:: Information shown ::
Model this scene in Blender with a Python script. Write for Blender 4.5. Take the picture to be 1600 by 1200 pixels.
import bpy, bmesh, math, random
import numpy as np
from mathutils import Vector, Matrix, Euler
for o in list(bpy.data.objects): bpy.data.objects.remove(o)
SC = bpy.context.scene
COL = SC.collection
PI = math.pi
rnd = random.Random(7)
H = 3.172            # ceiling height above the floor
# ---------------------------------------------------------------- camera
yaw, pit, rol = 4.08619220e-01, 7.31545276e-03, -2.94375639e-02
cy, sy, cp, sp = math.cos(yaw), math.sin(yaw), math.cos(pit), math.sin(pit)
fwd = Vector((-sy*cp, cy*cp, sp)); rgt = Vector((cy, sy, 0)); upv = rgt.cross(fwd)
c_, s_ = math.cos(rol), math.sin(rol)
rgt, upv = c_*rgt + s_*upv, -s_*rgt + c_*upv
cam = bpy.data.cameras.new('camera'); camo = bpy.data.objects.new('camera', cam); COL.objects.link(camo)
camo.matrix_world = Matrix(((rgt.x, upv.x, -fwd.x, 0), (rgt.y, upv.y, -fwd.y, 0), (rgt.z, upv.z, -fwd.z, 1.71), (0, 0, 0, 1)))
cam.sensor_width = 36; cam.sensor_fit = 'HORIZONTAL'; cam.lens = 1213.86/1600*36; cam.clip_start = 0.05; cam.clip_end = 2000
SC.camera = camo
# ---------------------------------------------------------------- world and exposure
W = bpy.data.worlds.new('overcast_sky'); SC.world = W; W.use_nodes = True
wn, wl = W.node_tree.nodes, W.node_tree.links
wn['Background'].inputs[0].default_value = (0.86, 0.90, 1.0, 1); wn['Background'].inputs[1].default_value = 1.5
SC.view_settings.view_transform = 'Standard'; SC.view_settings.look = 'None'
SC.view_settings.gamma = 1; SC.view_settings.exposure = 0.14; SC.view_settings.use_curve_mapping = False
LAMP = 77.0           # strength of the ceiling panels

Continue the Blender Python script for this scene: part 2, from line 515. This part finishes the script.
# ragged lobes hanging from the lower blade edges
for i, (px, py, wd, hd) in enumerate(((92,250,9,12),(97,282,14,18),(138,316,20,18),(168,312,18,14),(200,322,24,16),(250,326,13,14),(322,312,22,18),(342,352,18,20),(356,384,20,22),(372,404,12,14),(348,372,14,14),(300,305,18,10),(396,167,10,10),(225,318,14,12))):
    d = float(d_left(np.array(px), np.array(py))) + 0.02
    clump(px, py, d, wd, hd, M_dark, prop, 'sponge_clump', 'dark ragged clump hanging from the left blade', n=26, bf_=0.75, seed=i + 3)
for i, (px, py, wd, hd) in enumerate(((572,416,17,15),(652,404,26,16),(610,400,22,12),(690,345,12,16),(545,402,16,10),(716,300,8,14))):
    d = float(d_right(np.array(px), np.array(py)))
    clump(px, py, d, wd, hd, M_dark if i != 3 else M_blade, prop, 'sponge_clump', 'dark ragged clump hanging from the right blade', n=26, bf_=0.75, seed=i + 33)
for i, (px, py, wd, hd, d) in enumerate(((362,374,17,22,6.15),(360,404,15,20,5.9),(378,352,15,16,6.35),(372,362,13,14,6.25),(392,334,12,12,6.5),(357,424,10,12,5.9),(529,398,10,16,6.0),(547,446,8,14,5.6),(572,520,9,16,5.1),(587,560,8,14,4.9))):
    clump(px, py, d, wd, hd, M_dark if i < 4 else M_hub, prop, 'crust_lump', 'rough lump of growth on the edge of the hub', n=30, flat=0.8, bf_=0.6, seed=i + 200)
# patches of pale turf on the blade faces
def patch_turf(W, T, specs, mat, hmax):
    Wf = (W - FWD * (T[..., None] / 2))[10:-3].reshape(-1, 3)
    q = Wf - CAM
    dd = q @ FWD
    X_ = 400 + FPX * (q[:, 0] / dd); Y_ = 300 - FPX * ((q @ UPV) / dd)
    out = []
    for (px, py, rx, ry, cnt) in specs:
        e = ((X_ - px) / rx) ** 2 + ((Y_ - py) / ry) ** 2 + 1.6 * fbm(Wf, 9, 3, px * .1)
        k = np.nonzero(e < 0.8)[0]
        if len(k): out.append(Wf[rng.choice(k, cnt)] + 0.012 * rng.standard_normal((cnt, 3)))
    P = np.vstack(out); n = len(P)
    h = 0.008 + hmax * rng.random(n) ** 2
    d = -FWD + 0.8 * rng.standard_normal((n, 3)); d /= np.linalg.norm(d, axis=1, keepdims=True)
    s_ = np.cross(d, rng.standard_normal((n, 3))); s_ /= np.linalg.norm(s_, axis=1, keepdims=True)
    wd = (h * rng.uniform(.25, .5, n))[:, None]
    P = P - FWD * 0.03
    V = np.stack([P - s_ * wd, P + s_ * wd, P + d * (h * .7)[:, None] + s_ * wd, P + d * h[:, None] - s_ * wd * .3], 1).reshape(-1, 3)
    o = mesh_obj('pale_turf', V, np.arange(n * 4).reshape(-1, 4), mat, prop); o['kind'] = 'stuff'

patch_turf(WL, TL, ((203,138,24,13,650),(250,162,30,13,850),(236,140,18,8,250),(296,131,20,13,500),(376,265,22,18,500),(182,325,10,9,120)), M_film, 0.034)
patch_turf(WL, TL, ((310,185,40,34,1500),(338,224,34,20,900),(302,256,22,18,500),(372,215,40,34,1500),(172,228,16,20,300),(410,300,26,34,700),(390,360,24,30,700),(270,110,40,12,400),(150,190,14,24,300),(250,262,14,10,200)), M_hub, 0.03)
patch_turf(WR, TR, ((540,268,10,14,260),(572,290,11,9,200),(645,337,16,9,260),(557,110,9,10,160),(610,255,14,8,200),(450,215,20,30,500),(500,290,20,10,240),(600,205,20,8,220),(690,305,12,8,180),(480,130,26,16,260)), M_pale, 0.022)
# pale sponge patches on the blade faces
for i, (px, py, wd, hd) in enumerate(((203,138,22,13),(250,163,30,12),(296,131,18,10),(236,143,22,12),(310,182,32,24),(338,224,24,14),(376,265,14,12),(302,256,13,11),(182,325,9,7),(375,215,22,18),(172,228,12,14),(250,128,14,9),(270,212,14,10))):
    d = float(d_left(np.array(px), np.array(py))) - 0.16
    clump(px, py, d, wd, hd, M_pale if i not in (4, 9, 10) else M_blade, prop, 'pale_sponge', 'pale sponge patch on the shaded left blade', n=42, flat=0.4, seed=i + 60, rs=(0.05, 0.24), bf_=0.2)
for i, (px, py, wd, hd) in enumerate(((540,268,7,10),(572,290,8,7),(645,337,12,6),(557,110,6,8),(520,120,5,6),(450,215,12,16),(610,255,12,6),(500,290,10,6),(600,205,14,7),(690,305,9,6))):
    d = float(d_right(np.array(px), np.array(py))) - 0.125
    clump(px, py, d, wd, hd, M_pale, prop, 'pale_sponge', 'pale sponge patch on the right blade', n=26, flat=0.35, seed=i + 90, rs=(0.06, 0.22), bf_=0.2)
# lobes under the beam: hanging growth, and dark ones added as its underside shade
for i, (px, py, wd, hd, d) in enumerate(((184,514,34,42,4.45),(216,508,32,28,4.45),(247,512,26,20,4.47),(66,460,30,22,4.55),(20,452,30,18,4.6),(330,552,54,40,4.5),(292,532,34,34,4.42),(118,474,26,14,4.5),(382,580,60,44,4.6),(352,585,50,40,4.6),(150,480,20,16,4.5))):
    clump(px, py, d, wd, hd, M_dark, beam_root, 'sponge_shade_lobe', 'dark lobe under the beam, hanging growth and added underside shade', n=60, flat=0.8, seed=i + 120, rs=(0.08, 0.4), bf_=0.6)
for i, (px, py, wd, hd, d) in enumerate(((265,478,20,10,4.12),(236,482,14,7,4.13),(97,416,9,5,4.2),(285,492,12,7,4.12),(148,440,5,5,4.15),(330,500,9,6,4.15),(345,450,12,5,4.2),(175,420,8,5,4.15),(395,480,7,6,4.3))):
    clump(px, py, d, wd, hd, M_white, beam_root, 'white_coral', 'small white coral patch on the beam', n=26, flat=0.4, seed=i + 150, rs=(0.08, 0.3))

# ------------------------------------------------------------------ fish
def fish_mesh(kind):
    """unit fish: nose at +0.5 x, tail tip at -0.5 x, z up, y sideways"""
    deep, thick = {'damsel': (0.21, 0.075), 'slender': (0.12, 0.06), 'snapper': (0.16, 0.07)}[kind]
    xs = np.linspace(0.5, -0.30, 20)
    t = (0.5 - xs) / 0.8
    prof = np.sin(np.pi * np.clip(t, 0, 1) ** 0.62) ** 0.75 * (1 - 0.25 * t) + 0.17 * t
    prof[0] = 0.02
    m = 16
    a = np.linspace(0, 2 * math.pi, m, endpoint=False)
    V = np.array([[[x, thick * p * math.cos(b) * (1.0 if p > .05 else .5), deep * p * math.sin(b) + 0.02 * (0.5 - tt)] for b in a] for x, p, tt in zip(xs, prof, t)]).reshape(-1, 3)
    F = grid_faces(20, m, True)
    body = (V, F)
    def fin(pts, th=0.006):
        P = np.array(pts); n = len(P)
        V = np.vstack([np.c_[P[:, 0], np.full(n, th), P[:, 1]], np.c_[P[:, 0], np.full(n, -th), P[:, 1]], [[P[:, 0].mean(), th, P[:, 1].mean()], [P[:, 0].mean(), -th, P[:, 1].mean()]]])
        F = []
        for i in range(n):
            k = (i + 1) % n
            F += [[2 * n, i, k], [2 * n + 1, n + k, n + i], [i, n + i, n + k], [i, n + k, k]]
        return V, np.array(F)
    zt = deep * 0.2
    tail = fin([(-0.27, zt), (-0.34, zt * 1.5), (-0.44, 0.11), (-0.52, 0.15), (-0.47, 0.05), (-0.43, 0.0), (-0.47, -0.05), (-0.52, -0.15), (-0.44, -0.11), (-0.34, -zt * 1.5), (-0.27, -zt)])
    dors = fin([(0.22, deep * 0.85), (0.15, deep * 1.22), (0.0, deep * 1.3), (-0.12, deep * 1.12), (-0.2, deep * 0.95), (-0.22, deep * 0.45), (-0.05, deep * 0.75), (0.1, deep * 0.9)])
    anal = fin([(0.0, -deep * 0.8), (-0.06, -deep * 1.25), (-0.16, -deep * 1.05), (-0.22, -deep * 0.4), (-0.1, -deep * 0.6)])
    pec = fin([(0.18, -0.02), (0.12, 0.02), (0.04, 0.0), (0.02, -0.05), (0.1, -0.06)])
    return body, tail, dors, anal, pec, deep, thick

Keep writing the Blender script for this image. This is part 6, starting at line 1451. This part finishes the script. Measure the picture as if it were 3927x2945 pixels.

:: Written exercise ::
Transcribe precisely the lines between the one that contains "Continue the Blender" and the one that contains "d = float(d_left(np.array(px), np.array(py))) +", counting those two lines as part of the range.

:: Solution below ::
Continue the Blender Python script for this scene: part 2, from line 515. This part finishes the script.
# ragged lobes hanging from the lower blade edges
for i, (px, py, wd, hd) in enumerate(((92,250,9,12),(97,282,14,18),(138,316,20,18),(168,312,18,14),(200,322,24,16),(250,326,13,14),(322,312,22,18),(342,352,18,20),(356,384,20,22),(372,404,12,14),(348,372,14,14),(300,305,18,10),(396,167,10,10),(225,318,14,12))):
    d = float(d_left(np.array(px), np.array(py))) + 0.02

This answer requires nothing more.